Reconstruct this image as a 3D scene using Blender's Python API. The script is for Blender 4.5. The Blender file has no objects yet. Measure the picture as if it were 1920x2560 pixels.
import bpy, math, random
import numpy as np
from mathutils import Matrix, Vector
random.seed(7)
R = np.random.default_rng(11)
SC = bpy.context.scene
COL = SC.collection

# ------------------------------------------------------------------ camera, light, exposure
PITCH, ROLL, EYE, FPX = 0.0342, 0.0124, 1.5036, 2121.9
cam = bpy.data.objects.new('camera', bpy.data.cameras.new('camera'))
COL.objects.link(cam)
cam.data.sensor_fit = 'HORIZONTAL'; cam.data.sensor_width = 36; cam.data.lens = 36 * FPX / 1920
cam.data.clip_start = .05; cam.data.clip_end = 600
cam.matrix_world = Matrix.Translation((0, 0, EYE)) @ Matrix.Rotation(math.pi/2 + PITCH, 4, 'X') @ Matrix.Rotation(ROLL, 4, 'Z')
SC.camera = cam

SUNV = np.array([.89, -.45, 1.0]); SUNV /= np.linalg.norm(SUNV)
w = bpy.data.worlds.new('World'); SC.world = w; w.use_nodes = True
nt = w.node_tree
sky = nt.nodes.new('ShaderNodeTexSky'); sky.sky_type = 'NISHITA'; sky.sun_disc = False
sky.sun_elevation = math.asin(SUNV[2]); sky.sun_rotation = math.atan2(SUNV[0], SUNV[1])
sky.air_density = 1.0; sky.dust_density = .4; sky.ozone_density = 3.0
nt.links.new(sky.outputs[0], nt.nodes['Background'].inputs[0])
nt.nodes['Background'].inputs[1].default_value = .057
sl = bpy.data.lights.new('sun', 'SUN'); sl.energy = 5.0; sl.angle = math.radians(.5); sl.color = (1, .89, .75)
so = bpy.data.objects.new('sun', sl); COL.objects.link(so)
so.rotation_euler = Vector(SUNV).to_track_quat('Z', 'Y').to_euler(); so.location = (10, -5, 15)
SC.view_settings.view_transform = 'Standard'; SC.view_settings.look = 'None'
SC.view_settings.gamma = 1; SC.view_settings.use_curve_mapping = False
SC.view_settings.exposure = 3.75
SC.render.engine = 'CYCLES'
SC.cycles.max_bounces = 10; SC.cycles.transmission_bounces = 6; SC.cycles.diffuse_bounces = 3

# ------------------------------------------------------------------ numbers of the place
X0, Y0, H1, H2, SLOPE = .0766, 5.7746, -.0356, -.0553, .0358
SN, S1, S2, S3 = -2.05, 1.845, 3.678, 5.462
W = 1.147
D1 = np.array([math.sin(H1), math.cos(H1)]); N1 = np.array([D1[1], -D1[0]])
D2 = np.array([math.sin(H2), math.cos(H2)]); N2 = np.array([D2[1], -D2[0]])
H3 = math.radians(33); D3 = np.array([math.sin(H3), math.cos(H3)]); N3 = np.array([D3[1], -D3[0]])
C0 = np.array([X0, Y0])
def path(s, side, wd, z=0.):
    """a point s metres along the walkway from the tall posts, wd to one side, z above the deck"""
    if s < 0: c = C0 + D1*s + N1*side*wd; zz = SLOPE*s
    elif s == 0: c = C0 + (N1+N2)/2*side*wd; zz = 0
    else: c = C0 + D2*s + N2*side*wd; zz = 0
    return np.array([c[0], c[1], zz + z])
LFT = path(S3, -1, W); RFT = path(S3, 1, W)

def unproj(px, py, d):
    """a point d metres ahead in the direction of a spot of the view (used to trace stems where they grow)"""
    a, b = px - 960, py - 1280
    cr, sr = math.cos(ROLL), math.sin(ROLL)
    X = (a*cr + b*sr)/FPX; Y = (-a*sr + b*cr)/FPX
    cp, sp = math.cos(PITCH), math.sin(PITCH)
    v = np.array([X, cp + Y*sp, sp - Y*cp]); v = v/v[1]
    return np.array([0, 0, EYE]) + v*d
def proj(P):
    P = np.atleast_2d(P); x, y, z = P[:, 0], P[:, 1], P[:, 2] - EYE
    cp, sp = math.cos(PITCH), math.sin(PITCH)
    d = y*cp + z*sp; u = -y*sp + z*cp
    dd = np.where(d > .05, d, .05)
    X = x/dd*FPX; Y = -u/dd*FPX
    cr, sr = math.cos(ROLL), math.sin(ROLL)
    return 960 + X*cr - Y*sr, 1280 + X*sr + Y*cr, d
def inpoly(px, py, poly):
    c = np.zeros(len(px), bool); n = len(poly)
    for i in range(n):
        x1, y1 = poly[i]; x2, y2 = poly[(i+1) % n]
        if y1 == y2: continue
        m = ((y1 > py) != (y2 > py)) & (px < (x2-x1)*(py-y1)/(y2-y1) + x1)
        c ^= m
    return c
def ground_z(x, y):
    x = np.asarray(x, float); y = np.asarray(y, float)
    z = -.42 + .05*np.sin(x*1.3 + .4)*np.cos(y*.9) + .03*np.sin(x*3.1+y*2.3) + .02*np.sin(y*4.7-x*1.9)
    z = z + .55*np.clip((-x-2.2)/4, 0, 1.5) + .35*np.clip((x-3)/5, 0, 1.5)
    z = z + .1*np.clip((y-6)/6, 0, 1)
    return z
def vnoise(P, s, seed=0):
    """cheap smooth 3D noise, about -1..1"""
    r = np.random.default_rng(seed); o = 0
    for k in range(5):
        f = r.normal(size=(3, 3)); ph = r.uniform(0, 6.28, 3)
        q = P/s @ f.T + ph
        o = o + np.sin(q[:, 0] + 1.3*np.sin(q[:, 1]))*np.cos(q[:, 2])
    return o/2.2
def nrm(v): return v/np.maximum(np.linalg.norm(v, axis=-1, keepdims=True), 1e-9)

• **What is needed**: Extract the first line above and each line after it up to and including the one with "COL = SC.collection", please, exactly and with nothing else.

• **Answer to this problem**:
Reconstruct this image as a 3D scene using Blender's Python API. The script is for Blender 4.5. The Blender file has no objects yet. Measure the picture as if it were 1920x2560 pixels.
import bpy, math, random
import numpy as np
from mathutils import Matrix, Vector
random.seed(7)
R = np.random.default_rng(11)
SC = bpy.context.scene
COL = SC.collection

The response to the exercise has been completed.